Redeploying tactical nuclear weapons is unjustifiable and infeasible. Not only would it rob us of our grounds for demanding North Korea’s denuclearization, but the US and rest of the global community will not simply sit back and let it happen. We would end up facing the same kinds of international sanctions currently being imposed on the North. Hong cited a “nuclear balance of fear” on the Korean Peninsula as his reasoning, but in the highly unlikely event that North Korea used its nuclear weapons, it would spell its own regime’s annihilation. It’s also obvious that a redeployment of tactical nuclear weapons in South Korea provoke China and Russia, leaving the political situation in northeast Asia vastly more precarious than it is right now. We cannot make it our strategy goal to foment “fear” that will harm stability and possibly invite our own destruction.

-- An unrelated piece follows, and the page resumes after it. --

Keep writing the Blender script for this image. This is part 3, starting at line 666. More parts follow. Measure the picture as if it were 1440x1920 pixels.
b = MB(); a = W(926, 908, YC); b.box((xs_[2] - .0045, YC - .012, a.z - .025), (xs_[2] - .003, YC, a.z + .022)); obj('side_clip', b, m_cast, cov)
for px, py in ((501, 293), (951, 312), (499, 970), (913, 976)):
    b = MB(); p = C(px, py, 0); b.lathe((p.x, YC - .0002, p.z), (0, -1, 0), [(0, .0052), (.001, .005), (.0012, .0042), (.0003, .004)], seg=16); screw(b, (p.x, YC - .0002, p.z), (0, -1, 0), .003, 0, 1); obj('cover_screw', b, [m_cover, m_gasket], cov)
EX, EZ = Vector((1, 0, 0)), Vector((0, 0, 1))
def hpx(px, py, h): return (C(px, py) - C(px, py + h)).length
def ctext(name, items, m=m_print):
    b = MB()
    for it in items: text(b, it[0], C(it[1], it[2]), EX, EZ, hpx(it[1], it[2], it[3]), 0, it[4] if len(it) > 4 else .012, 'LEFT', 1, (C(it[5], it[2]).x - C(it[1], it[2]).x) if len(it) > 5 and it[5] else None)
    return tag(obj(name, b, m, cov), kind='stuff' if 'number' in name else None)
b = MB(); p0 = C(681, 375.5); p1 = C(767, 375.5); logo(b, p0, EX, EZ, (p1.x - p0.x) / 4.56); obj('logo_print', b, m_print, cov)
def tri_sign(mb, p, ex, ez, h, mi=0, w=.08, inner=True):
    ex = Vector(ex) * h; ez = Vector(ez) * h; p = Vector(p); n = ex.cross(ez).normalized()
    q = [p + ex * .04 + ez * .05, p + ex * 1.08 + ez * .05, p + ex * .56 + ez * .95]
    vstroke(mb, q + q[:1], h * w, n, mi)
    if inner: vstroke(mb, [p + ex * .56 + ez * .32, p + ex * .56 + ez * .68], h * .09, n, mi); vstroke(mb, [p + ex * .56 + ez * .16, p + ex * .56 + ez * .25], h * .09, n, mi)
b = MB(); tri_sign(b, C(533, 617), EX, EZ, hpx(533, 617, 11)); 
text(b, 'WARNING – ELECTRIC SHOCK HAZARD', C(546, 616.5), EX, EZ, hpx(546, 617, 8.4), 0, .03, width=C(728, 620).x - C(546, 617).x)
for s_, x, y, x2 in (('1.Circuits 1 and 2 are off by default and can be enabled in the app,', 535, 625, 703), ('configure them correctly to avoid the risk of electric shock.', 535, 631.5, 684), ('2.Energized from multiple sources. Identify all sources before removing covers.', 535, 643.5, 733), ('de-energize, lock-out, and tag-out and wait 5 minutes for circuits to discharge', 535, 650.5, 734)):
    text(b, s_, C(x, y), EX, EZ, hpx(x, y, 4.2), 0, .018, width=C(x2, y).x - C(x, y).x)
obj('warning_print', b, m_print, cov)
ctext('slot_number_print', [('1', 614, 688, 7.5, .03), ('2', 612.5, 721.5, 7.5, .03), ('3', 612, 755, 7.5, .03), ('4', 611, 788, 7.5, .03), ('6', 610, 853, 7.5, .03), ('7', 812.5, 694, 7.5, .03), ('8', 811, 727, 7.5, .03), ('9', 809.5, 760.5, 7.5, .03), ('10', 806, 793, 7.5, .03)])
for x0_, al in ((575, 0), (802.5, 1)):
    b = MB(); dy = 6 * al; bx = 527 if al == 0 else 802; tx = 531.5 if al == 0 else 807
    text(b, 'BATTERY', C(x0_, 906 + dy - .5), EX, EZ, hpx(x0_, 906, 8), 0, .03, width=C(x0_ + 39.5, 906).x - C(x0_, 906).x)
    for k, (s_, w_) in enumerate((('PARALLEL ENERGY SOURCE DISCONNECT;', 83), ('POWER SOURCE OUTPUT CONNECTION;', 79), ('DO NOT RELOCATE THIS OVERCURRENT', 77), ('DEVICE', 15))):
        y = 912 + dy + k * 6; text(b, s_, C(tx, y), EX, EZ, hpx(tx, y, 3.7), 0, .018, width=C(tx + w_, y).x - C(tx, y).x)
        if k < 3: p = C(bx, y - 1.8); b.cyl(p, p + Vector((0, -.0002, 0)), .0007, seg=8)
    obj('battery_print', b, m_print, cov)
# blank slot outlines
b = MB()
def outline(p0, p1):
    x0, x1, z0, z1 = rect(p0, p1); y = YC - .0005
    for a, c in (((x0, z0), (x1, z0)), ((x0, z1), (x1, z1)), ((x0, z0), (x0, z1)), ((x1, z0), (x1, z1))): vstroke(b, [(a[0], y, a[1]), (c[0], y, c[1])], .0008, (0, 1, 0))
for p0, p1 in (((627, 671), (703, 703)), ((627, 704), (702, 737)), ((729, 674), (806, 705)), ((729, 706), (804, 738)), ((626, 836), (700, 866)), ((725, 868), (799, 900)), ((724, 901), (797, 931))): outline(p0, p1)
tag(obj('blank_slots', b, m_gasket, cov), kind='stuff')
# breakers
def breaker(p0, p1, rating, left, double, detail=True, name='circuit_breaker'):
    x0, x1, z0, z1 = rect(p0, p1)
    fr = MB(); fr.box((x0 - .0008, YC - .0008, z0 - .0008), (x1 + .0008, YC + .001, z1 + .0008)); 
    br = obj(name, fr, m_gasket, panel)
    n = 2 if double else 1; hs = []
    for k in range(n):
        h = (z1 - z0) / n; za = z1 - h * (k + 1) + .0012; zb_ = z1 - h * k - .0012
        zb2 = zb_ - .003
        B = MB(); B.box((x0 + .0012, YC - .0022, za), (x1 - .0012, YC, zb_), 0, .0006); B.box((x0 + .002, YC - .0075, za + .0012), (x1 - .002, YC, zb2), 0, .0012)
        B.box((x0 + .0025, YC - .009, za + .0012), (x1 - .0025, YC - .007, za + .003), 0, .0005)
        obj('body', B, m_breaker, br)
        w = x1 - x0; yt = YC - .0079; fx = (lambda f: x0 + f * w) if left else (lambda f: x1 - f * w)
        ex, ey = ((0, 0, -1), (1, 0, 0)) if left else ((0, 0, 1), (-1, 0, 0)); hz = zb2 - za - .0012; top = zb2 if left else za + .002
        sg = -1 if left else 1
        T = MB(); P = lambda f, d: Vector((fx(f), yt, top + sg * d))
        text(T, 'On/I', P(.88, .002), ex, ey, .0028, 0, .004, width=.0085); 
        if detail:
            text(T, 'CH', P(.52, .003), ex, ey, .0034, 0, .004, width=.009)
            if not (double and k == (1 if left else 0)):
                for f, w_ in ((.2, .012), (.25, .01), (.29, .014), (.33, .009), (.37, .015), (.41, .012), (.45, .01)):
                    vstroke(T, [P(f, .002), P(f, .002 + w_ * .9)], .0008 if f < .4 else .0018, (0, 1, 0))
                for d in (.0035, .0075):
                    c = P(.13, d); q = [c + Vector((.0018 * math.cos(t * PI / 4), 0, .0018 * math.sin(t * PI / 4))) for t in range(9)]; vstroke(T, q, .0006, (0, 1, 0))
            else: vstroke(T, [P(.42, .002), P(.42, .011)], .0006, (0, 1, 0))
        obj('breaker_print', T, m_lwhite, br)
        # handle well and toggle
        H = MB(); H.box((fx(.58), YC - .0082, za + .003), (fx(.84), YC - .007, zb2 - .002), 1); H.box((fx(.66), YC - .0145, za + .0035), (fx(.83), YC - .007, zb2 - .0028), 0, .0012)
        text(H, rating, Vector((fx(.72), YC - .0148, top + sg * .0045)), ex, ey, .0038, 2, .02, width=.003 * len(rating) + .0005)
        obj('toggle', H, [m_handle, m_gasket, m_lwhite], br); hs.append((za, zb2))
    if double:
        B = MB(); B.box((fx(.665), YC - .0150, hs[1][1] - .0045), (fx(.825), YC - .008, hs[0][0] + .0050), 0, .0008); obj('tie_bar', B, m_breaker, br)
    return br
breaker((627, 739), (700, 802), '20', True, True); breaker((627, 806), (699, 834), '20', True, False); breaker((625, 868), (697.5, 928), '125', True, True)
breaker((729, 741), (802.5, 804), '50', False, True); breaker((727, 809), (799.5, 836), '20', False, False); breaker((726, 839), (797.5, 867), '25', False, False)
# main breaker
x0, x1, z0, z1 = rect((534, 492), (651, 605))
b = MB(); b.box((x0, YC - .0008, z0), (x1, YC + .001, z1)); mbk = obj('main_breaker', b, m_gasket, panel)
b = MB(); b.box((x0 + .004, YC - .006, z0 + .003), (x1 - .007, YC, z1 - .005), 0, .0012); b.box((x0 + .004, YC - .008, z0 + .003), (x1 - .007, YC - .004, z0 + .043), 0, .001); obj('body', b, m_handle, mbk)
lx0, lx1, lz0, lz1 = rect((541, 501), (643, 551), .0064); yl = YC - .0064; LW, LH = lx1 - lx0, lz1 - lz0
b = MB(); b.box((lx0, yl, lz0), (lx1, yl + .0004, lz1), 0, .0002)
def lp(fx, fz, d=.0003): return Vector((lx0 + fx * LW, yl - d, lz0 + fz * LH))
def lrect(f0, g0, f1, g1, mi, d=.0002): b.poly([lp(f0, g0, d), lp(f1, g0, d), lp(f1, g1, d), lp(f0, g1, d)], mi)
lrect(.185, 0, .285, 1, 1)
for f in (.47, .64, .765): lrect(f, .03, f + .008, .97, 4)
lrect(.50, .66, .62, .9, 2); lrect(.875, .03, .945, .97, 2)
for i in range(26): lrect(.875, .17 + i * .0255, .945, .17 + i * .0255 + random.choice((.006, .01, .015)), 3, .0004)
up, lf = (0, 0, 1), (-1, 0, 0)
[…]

The US’s global defense strategy involves use of its nuclear umbrella. Making an exception for South Korea and allowing it to have tactical nuclear weapons on top of the umbrella’s protection would not result in any more of a nuclear deterrent. The first thing noted by the US experts on Korean Peninsula issue was the matter of “military efficacy”: with US strategic nuclear assets being dispatched to the peninsula so often amid the escalating North Korean nuclear crisis, there simply is no need to redeploy strategic nuclear weapons. It’s also enormously irresponsible even for an opposition party to go to the US and “threaten” South Korea’s own nuclear armament if the weapons are not deployed.

Hong further painted the current administration as pro-Pyongyang leftists, proposing a “new South Korea-US cooperation framework for communication among political parties if intergovernmental cooperation breaks down.” We have to wonder just why he went to the US.